Goal of the exercise:
Nothing may be dropped or altered: reproduce all the data.

• • • • • • •

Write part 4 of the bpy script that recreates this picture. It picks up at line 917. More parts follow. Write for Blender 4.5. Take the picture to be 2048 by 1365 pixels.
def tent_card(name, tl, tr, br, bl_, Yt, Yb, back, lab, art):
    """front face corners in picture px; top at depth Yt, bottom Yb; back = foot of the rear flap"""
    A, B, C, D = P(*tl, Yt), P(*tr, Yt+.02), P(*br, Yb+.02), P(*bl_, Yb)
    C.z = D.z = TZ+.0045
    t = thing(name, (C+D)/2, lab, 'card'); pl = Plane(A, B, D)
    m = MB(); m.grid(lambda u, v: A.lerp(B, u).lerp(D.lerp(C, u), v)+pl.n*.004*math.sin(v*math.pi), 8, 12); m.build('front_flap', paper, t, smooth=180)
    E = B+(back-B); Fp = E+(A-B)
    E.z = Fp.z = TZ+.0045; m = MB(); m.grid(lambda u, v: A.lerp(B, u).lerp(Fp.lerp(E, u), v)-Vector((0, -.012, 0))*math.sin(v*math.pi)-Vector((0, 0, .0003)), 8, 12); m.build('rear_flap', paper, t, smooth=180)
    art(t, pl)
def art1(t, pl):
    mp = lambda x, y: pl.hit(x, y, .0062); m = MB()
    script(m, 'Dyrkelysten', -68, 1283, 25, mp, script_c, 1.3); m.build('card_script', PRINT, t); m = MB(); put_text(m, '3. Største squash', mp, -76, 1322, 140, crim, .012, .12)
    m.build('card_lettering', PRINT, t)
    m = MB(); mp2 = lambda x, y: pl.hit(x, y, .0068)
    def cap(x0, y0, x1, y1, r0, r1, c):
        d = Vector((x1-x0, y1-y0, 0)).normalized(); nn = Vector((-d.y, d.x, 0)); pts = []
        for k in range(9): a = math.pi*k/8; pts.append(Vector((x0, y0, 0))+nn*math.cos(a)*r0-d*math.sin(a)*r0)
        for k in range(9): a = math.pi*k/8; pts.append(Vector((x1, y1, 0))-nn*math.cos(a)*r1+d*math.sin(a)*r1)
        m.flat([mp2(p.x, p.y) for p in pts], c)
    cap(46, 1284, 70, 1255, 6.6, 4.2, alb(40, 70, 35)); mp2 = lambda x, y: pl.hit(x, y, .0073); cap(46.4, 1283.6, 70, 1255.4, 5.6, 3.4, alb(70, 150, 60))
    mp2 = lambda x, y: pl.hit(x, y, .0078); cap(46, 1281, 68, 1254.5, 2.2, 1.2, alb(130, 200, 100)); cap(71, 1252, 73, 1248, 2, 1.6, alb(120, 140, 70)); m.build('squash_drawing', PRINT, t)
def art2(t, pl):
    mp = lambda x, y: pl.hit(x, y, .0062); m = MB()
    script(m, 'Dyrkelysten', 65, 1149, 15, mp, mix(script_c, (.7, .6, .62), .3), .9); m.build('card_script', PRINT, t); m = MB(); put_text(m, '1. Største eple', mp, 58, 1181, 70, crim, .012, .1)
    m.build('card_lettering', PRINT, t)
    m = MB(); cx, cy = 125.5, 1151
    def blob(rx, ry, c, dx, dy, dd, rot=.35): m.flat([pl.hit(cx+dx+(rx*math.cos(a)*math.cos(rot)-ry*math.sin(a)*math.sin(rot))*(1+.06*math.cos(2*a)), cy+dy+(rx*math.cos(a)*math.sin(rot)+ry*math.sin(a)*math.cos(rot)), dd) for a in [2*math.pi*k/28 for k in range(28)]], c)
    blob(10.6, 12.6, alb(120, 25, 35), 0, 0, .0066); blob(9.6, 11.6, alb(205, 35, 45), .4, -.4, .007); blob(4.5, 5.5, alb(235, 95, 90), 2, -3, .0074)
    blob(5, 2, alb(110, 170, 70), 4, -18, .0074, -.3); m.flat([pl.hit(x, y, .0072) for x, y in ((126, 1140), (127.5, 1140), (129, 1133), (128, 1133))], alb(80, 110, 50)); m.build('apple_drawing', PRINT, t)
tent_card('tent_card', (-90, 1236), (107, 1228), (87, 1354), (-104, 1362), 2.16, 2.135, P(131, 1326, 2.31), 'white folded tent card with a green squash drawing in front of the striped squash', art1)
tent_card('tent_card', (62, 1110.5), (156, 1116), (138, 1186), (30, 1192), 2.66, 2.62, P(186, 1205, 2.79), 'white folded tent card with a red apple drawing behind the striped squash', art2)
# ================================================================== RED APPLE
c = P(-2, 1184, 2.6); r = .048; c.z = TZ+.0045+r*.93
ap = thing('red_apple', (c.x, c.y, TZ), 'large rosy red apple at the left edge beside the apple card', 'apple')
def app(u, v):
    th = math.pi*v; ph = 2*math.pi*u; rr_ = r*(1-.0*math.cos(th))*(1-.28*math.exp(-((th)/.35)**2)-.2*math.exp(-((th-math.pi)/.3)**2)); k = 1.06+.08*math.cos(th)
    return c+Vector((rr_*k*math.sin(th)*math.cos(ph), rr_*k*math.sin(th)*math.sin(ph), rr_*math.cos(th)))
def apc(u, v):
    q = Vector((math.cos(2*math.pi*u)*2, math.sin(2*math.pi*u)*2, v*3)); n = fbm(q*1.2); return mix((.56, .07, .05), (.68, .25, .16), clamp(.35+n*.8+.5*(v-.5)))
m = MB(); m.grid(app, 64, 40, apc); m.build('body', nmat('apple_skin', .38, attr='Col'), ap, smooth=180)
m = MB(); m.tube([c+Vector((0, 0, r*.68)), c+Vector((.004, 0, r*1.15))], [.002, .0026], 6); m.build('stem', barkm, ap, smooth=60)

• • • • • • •

The reply:
Write part 4 of the bpy script that recreates this picture. It picks up at line 917. More parts follow. Write for Blender 4.5. Take the picture to be 2048 by 1365 pixels.
def tent_card(name, tl, tr, br, bl_, Yt, Yb, back, lab, art):
    """front face corners in picture px; top at depth Yt, bottom Yb; back = foot of the rear flap"""
    A, B, C, D = P(*tl, Yt), P(*tr, Yt+.02), P(*br, Yb+.02), P(*bl_, Yb)
    C.z = D.z = TZ+.0045
    t = thing(name, (C+D)/2, lab, 'card'); pl = Plane(A, B, D)
    m = MB(); m.grid(lambda u, v: A.lerp(B, u).lerp(D.lerp(C, u), v)+pl.n*.004*math.sin(v*math.pi), 8, 12); m.build('front_flap', paper, t, smooth=180)
    E = B+(back-B); Fp = E+(A-B)
    E.z = Fp.z = TZ+.0045; m = MB(); m.grid(lambda u, v: A.lerp(B, u).lerp(Fp.lerp(E, u), v)-Vector((0, -.012, 0))*math.sin(v*math.pi)-Vector((0, 0, .0003)), 8, 12); m.build('rear_flap', paper, t, smooth=180)
    art(t, pl)
def art1(t, pl):
    mp = lambda x, y: pl.hit(x, y, .0062); m = MB()
    script(m, 'Dyrkelysten', -68, 1283, 25, mp, script_c, 1.3); m.build('card_script', PRINT, t); m = MB(); put_text(m, '3. Største squash', mp, -76, 1322, 140, crim, .012, .12)
    m.build('card_lettering', PRINT, t)
    m = MB(); mp2 = lambda x, y: pl.hit(x, y, .0068)
    def cap(x0, y0, x1, y1, r0, r1, c):
        d = Vector((x1-x0, y1-y0, 0)).normalized(); nn = Vector((-d.y, d.x, 0)); pts = []
        for k in range(9): a = math.pi*k/8; pts.append(Vector((x0, y0, 0))+nn*math.cos(a)*r0-d*math.sin(a)*r0)
        for k in range(9): a = math.pi*k/8; pts.append(Vector((x1, y1, 0))-nn*math.cos(a)*r1+d*math.sin(a)*r1)
        m.flat([mp2(p.x, p.y) for p in pts], c)
    cap(46, 1284, 70, 1255, 6.6, 4.2, alb(40, 70, 35)); mp2 = lambda x, y: pl.hit(x, y, .0073); cap(46.4, 1283.6, 70, 1255.4, 5.6, 3.4, alb(70, 150, 60))
    mp2 = lambda x, y: pl.hit(x, y, .0078); cap(46, 1281, 68, 1254.5, 2.2, 1.2, alb(130, 200, 100)); cap(71, 1252, 73, 1248, 2, 1.6, alb(120, 140, 70)); m.build('squash_drawing', PRINT, t)
def art2(t, pl):
    mp = lambda x, y: pl.hit(x, y, .0062); m = MB()
    script(m, 'Dyrkelysten', 65, 1149, 15, mp, mix(script_c, (.7, .6, .62), .3), .9); m.build('card_script', PRINT, t); m = MB(); put_text(m, '1. Største eple', mp, 58, 1181, 70, crim, .012, .1)
    m.build('card_lettering', PRINT, t)
    m = MB(); cx, cy = 125.5, 1151
    def blob(rx, ry, c, dx, dy, dd, rot=.35): m.flat([pl.hit(cx+dx+(rx*math.cos(a)*math.cos(rot)-ry*math.sin(a)*math.sin(rot))*(1+.06*math.cos(2*a)), cy+dy+(rx*math.cos(a)*math.sin(rot)+ry*math.sin(a)*math.cos(rot)), dd) for a in [2*math.pi*k/28 for k in range(28)]], c)
    blob(10.6, 12.6, alb(120, 25, 35), 0, 0, .0066); blob(9.6, 11.6, alb(205, 35, 45), .4, -.4, .007); blob(4.5, 5.5, alb(235, 95, 90), 2, -3, .0074)
    blob(5, 2, alb(110, 170, 70), 4, -18, .0074, -.3); m.flat([pl.hit(x, y, .0072) for x, y in ((126, 1140), (127.5, 1140), (129, 1133), (128, 1133))], alb(80, 110, 50)); m.build('apple_drawing', PRINT, t)
tent_card('tent_card', (-90, 1236), (107, 1228), (87, 1354), (-104, 1362), 2.16, 2.135, P(131, 1326, 2.31), 'white folded tent card with a green squash drawing in front of the striped squash', art1)
tent_card('tent_card', (62, 1110.5), (156, 1116), (138, 1186), (30, 1192), 2.66, 2.62, P(186, 1205, 2.79), 'white folded tent card with a red apple drawing behind the striped squash', art2)
# ================================================================== RED APPLE
c = P(-2, 1184, 2.6); r = .048; c.z = TZ+.0045+r*.93
ap = thing('red_apple', (c.x, c.y, TZ), 'large rosy red apple at the left edge beside the apple card', 'apple')
def app(u, v):
    th = math.pi*v; ph = 2*math.pi*u; rr_ = r*(1-.0*math.cos(th))*(1-.28*math.exp(-((th)/.35)**2)-.2*math.exp(-((th-math.pi)/.3)**2)); k = 1.06+.08*math.cos(th)
    return c+Vector((rr_*k*math.sin(th)*math.cos(ph), rr_*k*math.sin(th)*math.sin(ph), rr_*math.cos(th)))
def apc(u, v):
    q = Vector((math.cos(2*math.pi*u)*2, math.sin(2*math.pi*u)*2, v*3)); n = fbm(q*1.2); return mix((.56, .07, .05), (.68, .25, .16), clamp(.35+n*.8+.5*(v-.5)))
m = MB(); m.grid(app, 64, 40, apc); m.build('body', nmat('apple_skin', .38, attr='Col'), ap, smooth=180)
m = MB(); m.tube([c+Vector((0, 0, r*.68)), c+Vector((.004, 0, r*1.15))], [.002, .0026], 6); m.build('stem', barkm, ap, smooth=60)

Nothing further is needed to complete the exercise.